Court removes caveat on debtor's HDB flat

Court removes caveat on debtor's HDB flat

A moneylender's bid to recover a loan by blocking the sale or transfer of a debtor's HDB flat has been overruled by the High Court.

The lender, Micro Credit, had placed a notice on a flat owned by Madam Salbiah Adnan and her then husband Zam Zam Muhammad Kassim, both in their 40s, requiring the lender to be informed if someone seeks to sell or transfer the flat.

Moneylenders use such notices, called a caveat, with the Singapore Land Authority, to ensure that borrowers repay a loan before they proceed to remove the notice.

In judgment grounds released on Monday, the court explained that a caveat is not meant to be a kind of mortgage for an unsecured debt.

"If a moneylender wishes to take security over a borrower's property, he should take a mortgage or a charge," said Judicial Commissioner Edmund Leow.

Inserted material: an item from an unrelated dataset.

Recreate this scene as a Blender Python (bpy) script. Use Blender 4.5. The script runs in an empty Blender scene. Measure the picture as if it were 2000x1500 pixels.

Mr Zam, a senior technician, had borrowed $2,000 in two tranches from the firm in September and October 2009.

Micro Credit had obtained two caveats on the flat owned by the couple in the same year. The first was authorised jointly by the couple.

The second was signed by Mr Zam alone and filed by Micro Credit in November 2009.

Mr Zam repaid the first loan but defaulted on the second after he was jailed for drug offences and the debt owed with interest rose to $28,334 as of January this year.

Madam Salbiah divorced Mr Zam in 2012 in the Syariah Court, which ordered him to transfer the flat to her. But the transfer could not be carried out by HDB because of the notice lodged by Micro Credit.

Madam Salbiah, through lawyer Mohamed Hashim Abdul Rasheed, applied to the court for the caveat to be removed. But Micro Credit's lawyer S.R. Shanmugam argued that the couple's signatures on the loan documents meant the firm had a valid interest in the sale proceeds of the flat.

But the judge found that the loan documents did not grant Micro Credit any interest in the flat or in the sale proceeds when sold.

He said that "even if (his) analysis is incorrect" Micro Credit's interest in the sale proceeds vanished with the Syariah Court order handing ownership of the unit to Madam Salbiah.

This meant Mr Zam had no share in the flat even if it were sold and Micro Credit could not recover its money.

The judge ordered the caveat removed.

He noted that the notice was lodged before new HDB rules took effect in 2010, forbidding the use of an HDB flat as security for loans.

The relevant 2010 provision was "enacted precisely to address cases like the present where a home owner uses the sale proceeds of his HDB flat as security or collateral for a loan", he said.

Citing a speech in Parliament by then National Development Minister Mah Bow Tan, the judge noted that in 2009, there were 546 caveats lodged by moneylenders on HDB flats to claim an interest in the sale proceeds of the flats.